I have a new book to read and I’m trying to read slowly which is hard for me. The author is Lisa Wingate. She wrote a book I liked about a family of children stolen by Georgia Tann and sold into adoption. Her books are fiction but based on actual events. This one is titled, “The Book of Lost Friends”. It is really good. I miss The Russellville Library and my friend, Jackie Blaney. Jackie would have gotten this book for me.
Have you ever lost touch with an old friend and then find them again through...maybe Facebook. Can you imagine losing your family and wanting to find them. This happened to many in pre Civil War times. Plus most of those searching could not write or read. Many tried to learn to write with the main purpose being to find family. A Methodist newspaper ran a column to assist these searchers. The Southwestern Christian Advocate ran a "Lost Friends" page from 1877 until "well into the first decade of the twentieth century."

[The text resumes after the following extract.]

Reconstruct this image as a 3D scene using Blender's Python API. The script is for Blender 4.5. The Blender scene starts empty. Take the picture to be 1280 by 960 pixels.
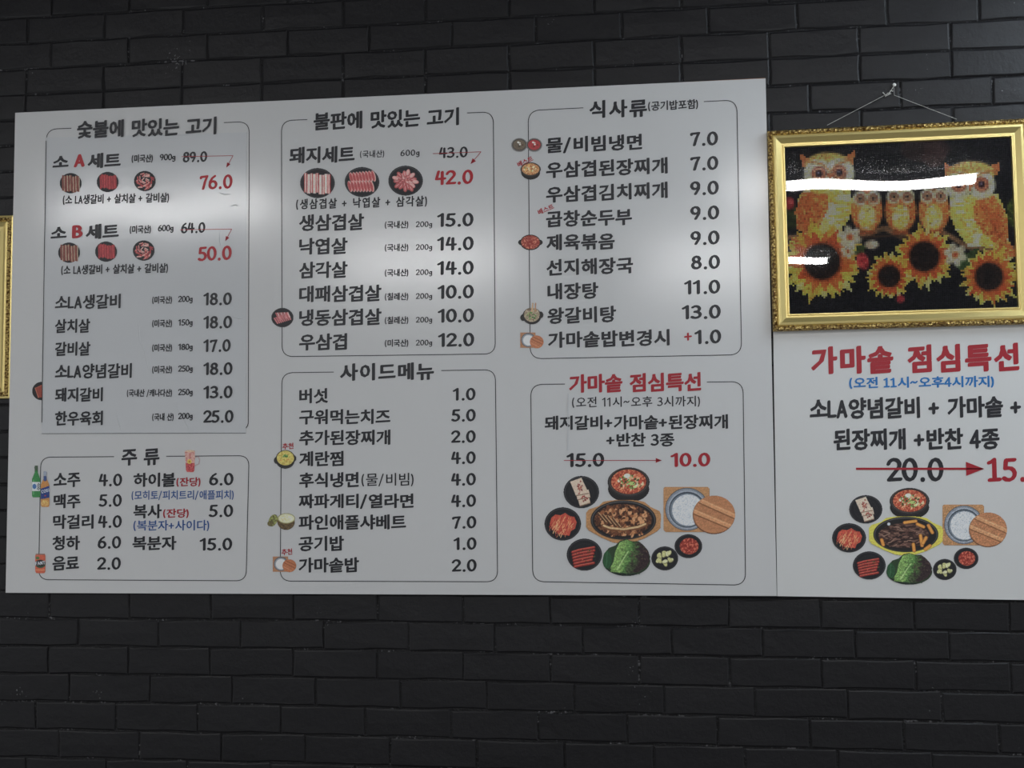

Two dollars in 1880 bought a yearlong subscription to the Southwestern Christian Advocate, a newspaper published in New Orleans by the Methodist Book Concern and distributed to nearly five hundred preachers, eight hundred post offices, and more than four thousand subscribers in Texas, Louisiana, Mississippi, Tennessee, and Arkansas. The "Lost Friends" column, which ran from the paper's 1877 inception well into the first decade of the twentieth century, featured messages from individuals searching for loved ones lost in slavery.